Moneybox

Wall Street Is Worried That Netflix Has Reached Its Saturation Point

“Disrupting a big market can be bumpy,” Netflix said on Monday.

Photo by Pascal Le Segretain/Getty Images

Netflix released its second-quarter earnings on Monday, and though the company had mostly good news to report, its stock dropped 15 percent in after-hours trade because of one big problem: Its once unstoppable subscriber growth is slowing down.

The streaming service reported $1.97 billion in revenue and a profit of $40.8 million, but it admitted that it had only added 1.54 million subscribers, a pretty big fail considering its own prediction that it would collect 2.5 million this quarter. The company wrote in its report, “We are growing, but not as fast as we would like or have been. Disrupting a big market can be bumpy.” Bump.

Netflix added 160,000 U.S. subscribers and 1.52 million international subscribers in the second quarter, but it had projected that those numbers would be 500,000 and 2 million respectively. Meanwhile, the company has had slowing U.S. subscriber growth in every one of the last four quarters compared to the previous year.

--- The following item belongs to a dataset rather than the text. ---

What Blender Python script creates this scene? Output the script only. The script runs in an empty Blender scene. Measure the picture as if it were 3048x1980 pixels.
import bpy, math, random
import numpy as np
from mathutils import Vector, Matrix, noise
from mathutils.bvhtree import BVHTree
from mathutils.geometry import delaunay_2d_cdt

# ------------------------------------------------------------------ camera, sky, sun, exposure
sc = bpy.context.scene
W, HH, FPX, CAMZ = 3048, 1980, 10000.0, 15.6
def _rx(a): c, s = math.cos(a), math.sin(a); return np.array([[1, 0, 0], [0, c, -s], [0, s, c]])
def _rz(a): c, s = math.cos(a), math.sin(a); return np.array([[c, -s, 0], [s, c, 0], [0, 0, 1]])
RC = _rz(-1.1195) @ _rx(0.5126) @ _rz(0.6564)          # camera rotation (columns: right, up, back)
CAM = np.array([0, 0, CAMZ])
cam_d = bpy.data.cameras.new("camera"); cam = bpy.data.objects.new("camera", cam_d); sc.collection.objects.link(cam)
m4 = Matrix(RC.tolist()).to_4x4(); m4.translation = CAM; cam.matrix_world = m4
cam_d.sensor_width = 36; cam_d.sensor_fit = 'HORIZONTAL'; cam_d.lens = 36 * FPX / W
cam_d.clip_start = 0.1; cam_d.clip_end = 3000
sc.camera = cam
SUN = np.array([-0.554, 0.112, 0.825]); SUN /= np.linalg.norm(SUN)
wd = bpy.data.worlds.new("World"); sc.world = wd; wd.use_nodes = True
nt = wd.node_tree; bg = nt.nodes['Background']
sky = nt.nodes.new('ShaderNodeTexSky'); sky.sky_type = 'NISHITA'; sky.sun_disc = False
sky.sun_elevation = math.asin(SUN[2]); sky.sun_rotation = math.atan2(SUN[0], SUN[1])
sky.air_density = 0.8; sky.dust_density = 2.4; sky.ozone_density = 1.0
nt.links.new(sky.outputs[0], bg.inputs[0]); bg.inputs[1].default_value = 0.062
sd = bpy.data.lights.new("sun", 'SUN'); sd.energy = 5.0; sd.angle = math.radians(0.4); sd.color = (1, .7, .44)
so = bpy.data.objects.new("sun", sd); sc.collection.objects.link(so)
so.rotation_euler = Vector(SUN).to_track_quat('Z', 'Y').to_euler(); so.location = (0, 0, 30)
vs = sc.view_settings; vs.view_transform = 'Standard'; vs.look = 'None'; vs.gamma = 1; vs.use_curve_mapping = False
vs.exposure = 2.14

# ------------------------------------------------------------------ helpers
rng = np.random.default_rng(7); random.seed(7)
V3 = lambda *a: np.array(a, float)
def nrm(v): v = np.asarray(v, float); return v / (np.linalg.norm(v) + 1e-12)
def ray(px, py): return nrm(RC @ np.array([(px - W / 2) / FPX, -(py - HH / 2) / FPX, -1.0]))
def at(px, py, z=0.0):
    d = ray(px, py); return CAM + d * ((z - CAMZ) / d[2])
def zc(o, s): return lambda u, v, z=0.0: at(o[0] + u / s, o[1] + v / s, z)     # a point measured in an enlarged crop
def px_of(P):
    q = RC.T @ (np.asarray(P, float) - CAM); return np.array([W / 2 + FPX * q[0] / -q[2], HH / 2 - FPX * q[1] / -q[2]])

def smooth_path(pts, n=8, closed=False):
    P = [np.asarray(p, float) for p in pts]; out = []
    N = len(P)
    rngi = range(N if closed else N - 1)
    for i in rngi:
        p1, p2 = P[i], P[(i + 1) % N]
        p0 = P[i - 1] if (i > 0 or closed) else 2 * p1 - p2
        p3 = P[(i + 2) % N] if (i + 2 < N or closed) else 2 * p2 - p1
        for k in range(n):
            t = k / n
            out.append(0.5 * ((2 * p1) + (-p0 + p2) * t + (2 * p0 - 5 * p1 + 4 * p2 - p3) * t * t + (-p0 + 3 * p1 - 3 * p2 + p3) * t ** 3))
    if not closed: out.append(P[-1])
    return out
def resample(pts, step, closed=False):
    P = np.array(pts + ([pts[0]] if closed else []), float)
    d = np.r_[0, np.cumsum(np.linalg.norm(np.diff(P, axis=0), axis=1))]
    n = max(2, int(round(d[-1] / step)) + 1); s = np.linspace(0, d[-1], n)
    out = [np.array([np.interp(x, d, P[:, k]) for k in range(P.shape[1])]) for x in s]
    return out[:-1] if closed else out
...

The company’s $40.8 million profit, or 9 cents per share, beat analyst predictions of 2 cents per share, but the good news couldn’t overshadow the bad. Netflix said that some subscriber “churn” (users canceling their subscriptions) was attributable to a $1 per month price increase that rolled out for new customers last year and is taking effect for grandfathered customers in 2016. “We think some members perceived the news as an impending new price increase rather than the completion of two years of grandfathering,” the company said in its statement.

Netflix is still powerful in the streaming sector, of course, and is doing reasonably well financially, but the question is whether the company has reached a saturation point, both in the U.S. market and internationally. As with iPhones, there will eventually come a time when everyone who wants to subscribe to Netflix already does. And the company reported that streaming services have had setbacks in China, a potentially crucial market. It said, “We continue to explore options [in China] and, in the meantime, have plenty of work to do in our newly opened markets.” It’s never promising when you’re using “in the meantime” in an earnings report.